There is also a boom in higher education: while we talked, the lobby of the Mansoor Hotel filled with tall, lean Somalis crowned with crimson mortar boards, celebrating their graduation from a local university. Educated, successful young Somalis from the diaspora, people like Abdulrahim, are flocking back to work for aid organisations or contribute in other ways. He himself is working with local orphans like his childhood self, and dreams of building the city’s first swimming pool.

All this evidence of incipient prosperity is found in the most spectacularly failed state in the world, the world’s largest generator per capita of asylum-seekers, where the fragile calm of the capital Mogadishu was again shattered last weekend by 17 grenade attacks and a bomb that killed 15.

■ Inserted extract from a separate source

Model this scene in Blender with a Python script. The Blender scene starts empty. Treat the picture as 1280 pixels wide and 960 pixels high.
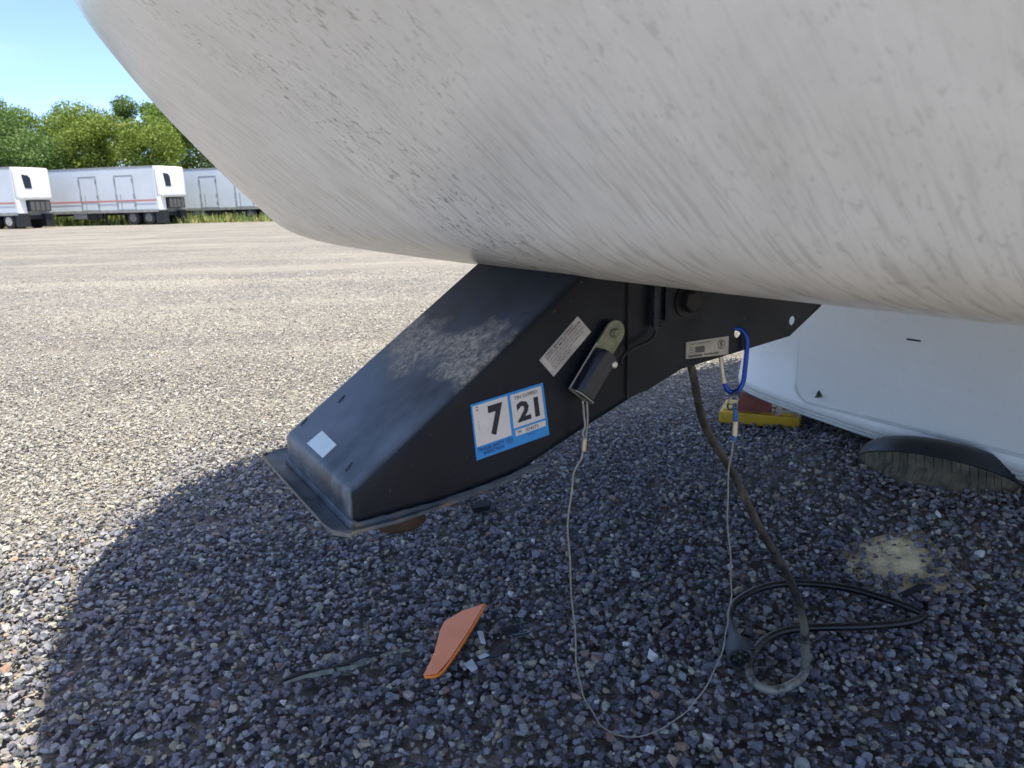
import bpy, bmesh, math, random
import numpy as np
from mathutils import Vector, Matrix, noise as mnoise
random.seed(7); rng = np.random.default_rng(7)
S = bpy.context.scene
COL = S.collection
rad = math.radians

# ------------------------------------------------------------------ camera
CAM_H = 1.05
cd = bpy.data.cameras.new('camera'); cam = bpy.data.objects.new('camera', cd); COL.objects.link(cam)
cd.sensor_width = 36; cd.lens = 36 * 920 / 1280; cd.clip_start = .02; cd.clip_end = 3000
p, r = rad(14.0), rad(1.5)
fw = Vector((0, math.cos(p), -math.sin(p))); rt = Vector((1, 0, 0)); up = Vector((0, math.sin(p), math.cos(p)))
rt2 = rt * math.cos(r) - up * math.sin(r); up2 = up * math.cos(r) + rt * math.sin(r)
cam.matrix_world = Matrix(((rt2.x, up2.x, -fw.x, 0), (rt2.y, up2.y, -fw.y, 0), (rt2.z, up2.z, -fw.z, CAM_H), (0, 0, 0, 1)))
cd.dof.use_dof = True; cd.dof.focus_distance = 1.7; cd.dof.aperture_fstop = 9.0
S.camera = cam

# ------------------------------------------------------------------ light
SUN = Vector((.1887, -.2198, 1.0)).normalized()        # towards the sun
elev = math.asin(SUN.z); azim = math.atan2(SUN.x, SUN.y)
W = bpy.data.worlds.new('World'); S.world = W; W.use_nodes = True
wn = W.node_tree; bg = wn.nodes['Background']
sky = wn.nodes.new('ShaderNodeTexSky'); sky.sky_type = 'NISHITA'; sky.sun_disc = False
sky.sun_elevation = elev; sky.sun_rotation = azim
sky.air_density = .48; sky.dust_density = 1.2; sky.ozone_density = 4.0
tc = wn.nodes.new('ShaderNodeTexCoord'); mp = wn.nodes.new('ShaderNodeMapping'); mp.inputs['Scale'].default_value = (1.2, 1.2, 6.5)
nz = wn.nodes.new('ShaderNodeTexNoise'); nz.inputs['Scale'].default_value = 1.6; nz.inputs['Detail'].default_value = 7
cr = wn.nodes.new('ShaderNodeValToRGB'); cr.color_ramp.elements[0].position = .47; cr.color_ramp.elements[1].position = .80
cr.color_ramp.elements[1].color = (.5, .5, .5, 1)
mx = wn.nodes.new('ShaderNodeMixRGB'); mx.inputs[2].default_value = (2.7, 3.0, 3.3, 1)      # thin cirrus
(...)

But Somaliland, the locals tell you, is totally different, and it’s true. A white man can walk the streets without armed guards or fear of summary decapitation. The last bomb blast here was in 2007. The former British protectorate in the north-west of the country declared UDI in 1991. Today it has its own flag, currency, army, parliament, president, judiciary; the most popular name for shops and cafes is 18 May, the date when Somaliland cut itself adrift from its increasingly wild and dysfunctional compatriot lands to the east and south.

The only thing Somaliland lacks is international recognition. The component pieces of Yugoslavia are lining up to enter the EU, controversial little Kosovo is recognised by more than 100 countries, South Sudan provided an African precedent – but no one is interested in granting Somaliland what it craves: outside endorsement of its internal peace and harmony and fledgling development.

Returning expats like Abdulrahim understand why it hasn’t happened. Unlike Yugoslavia and Sudan, which broke apart along religious lines, Somaliland’s only differentiation from the south is that it was under British, not Italian, colonial domination. In all respects of language, culture, ethnicity, tradition, Somalia is one nation.

But the south remains a desperate basket case, still terrifyingly fragile. Somaliland’s recognition by the outside world must not wait upon the success of state-building in the south, where too many players have plenty to gain by stoking the violence. Somaliland has plenty of problems, but in a world haunted by failed states and the violence and chaos they unleash, it is a little treasure.

One step forward, two steps back

Being a Somalilander must breed a certain phlegmatic stoicism: the good and bad news washes in and out like the tide. First the bad: the foreign remittances, on which Somaliland and the rest of the country totally depend, are up in the air now that Barclays has given notice it is closing the transfer operators’ accounts. And the prospectors of an Anglo-Turkish oil company exploring dozens of sites in Somaliland suddenly pulled out last week – no one knows why.

The good: the sixth edition of one of Africa’s more improbable events, the Hargeisa International Book Fair, was a rousing success last month: the audience for Hadraawi, Somalia’s most celebrated poet, was ecstatic, I was told, like at a Justin Bieber concert. And to coincide with that, the city’s airport – opened by the Duke of Gloucester in 1958, as a plaque in the arrivals hall records – completed its extended runway to become defiantly international and allowed the festival to welcome stars from near and far, including Britain’s Michela Wrong.

It’s only a pity that the new runway is still too short to receive Boeing 737s and the like: for the airport as for the country, the bright future is still on hold.